中央アジア歴訪 経済外交で中露を牽制したい、地政学上の要衝で、資源にも恵まれている。中央アジア5か国との協力関係を戦略的に強化することが重要である。
安倍首相はカザフで中央アジア政策演説を行い、「自立的な発展を官民連携で支える」と表明した。社会基盤整備や人材育成を支援して、「3兆円超のビジネスチャンスを生み出す」とも強調した。
1991年のソ連崩壊により独立した5か国はロシアとの関係が伝統的に深い。近年は、中国の影響力の拡大が著しい。中国は「一帯一路」、ロシアは「ユーラシア経済同盟」という独自の経済圏構想を掲げ、せめぎ合っている。
日本が中露の緩衝地帯で存在感を高めれば、双方の拡張主義を牽制(けんせい)できる。中央アジアも、中露への依存度を下げることが安定した多角的な発展につながる。日本と中央アジアは互恵関係にある。
カザフのウラン埋蔵量は世界2位で、トルクメンの天然ガス埋蔵量は4位だ。日本には、調達先としての潜在的な魅力も大きい。
日本は04年以降、中央アジアと外相会合を定期開催してきたが、関係強化に十分とは言えない。
首相は今回、50に上る建設など日本企業や団体の幹部を同行させた。トルクメンとは、天然ガスプラント建設など総額180億ドル以上の案件での協力で合意した。
インフラ輸出の拡大は、安倍政権の成長戦略の柱だ。政府開発援助(ODA)を利用した経済外交を積極的に展開したい。
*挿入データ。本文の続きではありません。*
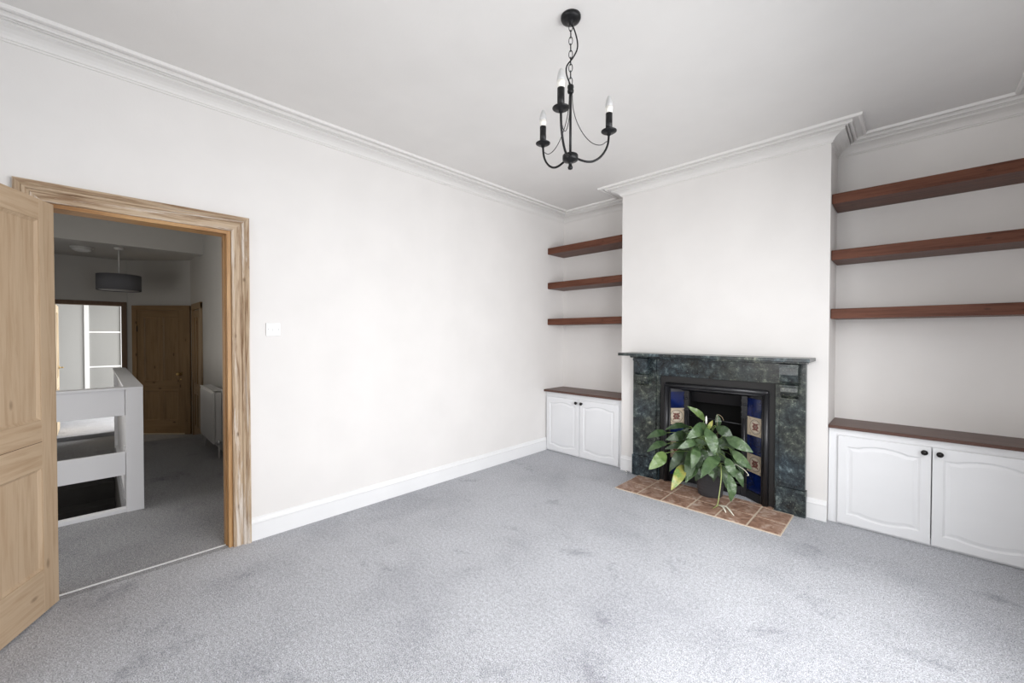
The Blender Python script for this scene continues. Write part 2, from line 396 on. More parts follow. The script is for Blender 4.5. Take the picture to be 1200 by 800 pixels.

カザフなどは、資源依存型の経済からの脱却と、産業の高度化を目指している。資源が豊富でないタジクやキルギスは、交通網の整備や民生の向上が急務だ。
日本は、各国の個別のニーズを把握し、適切な資金協力や技術支援を行うことが大切である。5か国の連携を深めるため、物流の円滑化なども後押しすべきだ。持続的な取り組みが求められる。
過激派組織「イスラム国」の勢力拡大は、中央アジア各国にとっても重大な脅威となっている。
「イスラム国」の弱体化を図る一環として、この地域との戦闘員などの往来を阻止することが重要だ。テロ組織の資金源となる麻薬の流入阻止も欠かせない。
日本は、テロ対策の観点から、各国の国境管理や麻薬取り締まりの強化に協力する必要がある。